Quand l’histoire se répète : Le dernier rapport de l’autorité australienne de réglementation du numérique montre que la protection des enfants n’est pas une priorité pour les géants des médias sociaux
Un texte de Lianna McDonald, directrice générale du Centre canadien de protection de l’enfance (CCPE)
Du point de vue d’un organisme de protection de l’enfance, il est impossible de prendre la pleine mesure des failles de sécurité des plateformes de médias sociaux que nos enfants et adolescents utilisent tous les jours.
Plusieurs facteurs compliquent l’analyse de la situation, à commencer par le manque de transparence des entreprises de technologie vis-à-vis de leurs pratiques de modération de contenu et de sûreté de conception.
Le dernier rapport du Commissariat australien à la sécurité en ligne (eSafety Commissioner) s’avère donc un document fort utile pour demander des comptes aux entreprises de technologie. On y examine les pratiques de cinq grandes entreprises – Google, TikTok, Twitch, Discord et X (feu Twitter) – en matière de protection des enfants et les ressources qu’elles y consacrent. Les résultats illustrent une fois de plus pourquoi le modèle d’autoréglementation ne fonctionne tout simplement pas et nuit gravement aux enfants et aux survivant·es.
N’hésitant pas à utiliser les pouvoirs que lui confère la loi, le commissariat a demandé des informations détaillées à ces plateformes et dégagé plusieurs constats inquiétants, dont ceux-ci :
- Discord et Twitch – qui s’en remettent en partie à la modération communautaire – ne sont pas automatiquement avertis lorsque des utilisateurs bénévoles trouvent des images d’abus pédosexuels. Il est aussi possible à des modérateurs autoproclamés et à d’autres personnes de mettre en place des canaux spécialement consacrés à l’exploitation et aux abus sexuels d’enfants.
- Certaines entreprises n’utilisent pas les listes de blocage d’images d’abus pédosexuels connues, alors que ces listes sont largement diffusées.
- Certaines plateformes s’empêchent d’utiliser les outils largement disponibles pour intercepter les images d’abus pédosexuels et empêcher les utilisateurs de les mettre en ligne.
- La plateforme Discord, en partie consacrée à la diffusion en direct, s’abstient de déployer des outils de détection d’activités nocives, invoquant des coûts « prohibitifs ».
Qui plus est, le Commissariat à la sécurité en ligne a infligé une amende d’un peu plus de 380 000 $ US à X pour modération insuffisante des contenus et envoyé une mise en demeure à Google pour omission de fournir toutes les informations demandées.
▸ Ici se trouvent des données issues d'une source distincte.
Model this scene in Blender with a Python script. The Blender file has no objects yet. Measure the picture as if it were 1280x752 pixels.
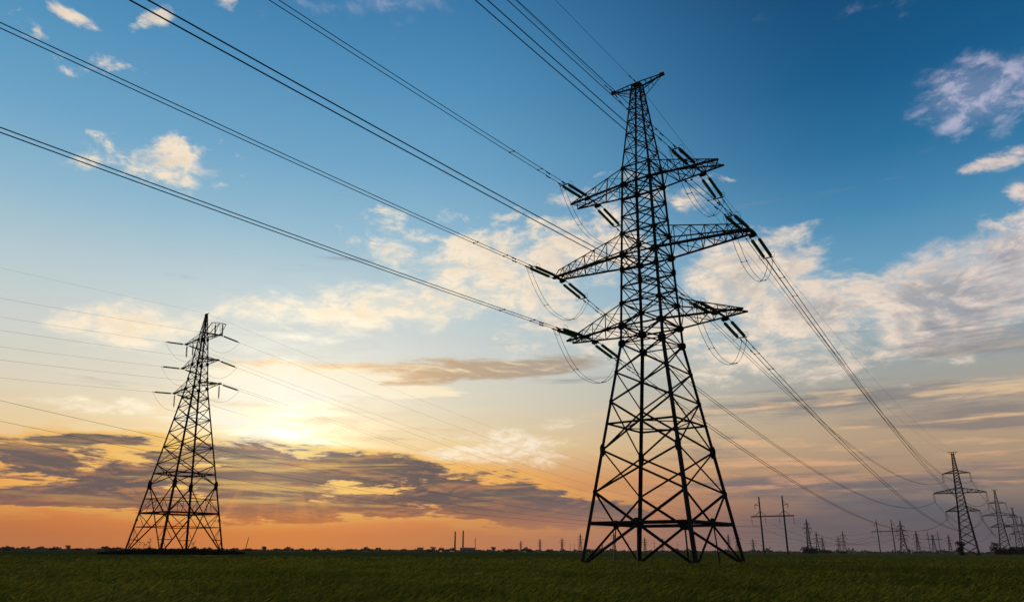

Ces constats démontrent une fois de plus la défiance affichée par les entreprises de technologie lorsque des gouvernements dûment élus les soumettent à des exigences minimales et raisonnables.
Ce ne sont là que quelques exemples du ramassis dysfonctionnel de mécanismes et de politiques de protection que le Commissariat a relevés dans le deuxième de ses excellents rapports sur les exigences de base en matière de sécurité en ligne (Basic Online Safety Expectations). Ce dernier rapport s’inscrit dans la continuité du rapport inaugural de 2022.
Ces constats concordent hélas avec ce que nous observons au CCPE dans notre travail auprès des survivant·es d’abus pédosexuels et à travers les activités de notre plateforme Projet Arachnid, qui freine la distribution des images connues sur Internet à l’échelle mondiale lorsqu’il s’agit d’abus pédosexuels et d’images préjudiciables/violentes d’enfants. Le CCPE a illustré dans ses nombreux rapports de recherche l’incapacité chronique des entreprises de technologie à faire prévaloir la sécurité des enfants.
Au nom des acteurs de première ligne dans la lutte contre l’exploitation sexuelle des enfants sur Internet, au nom des parents, et surtout, au nom des survivant·es, nous saluons les efforts inlassables du Commissariat à la sécurité en ligne pour responsabiliser les entreprises. Nous avons plus que jamais besoin que les gouvernements se mobilisent d’urgence pour protéger leurs citoyens sur Internet, en particulier ceux qui sont les plus vulnérables à l’exploitation et aux abus sexuels.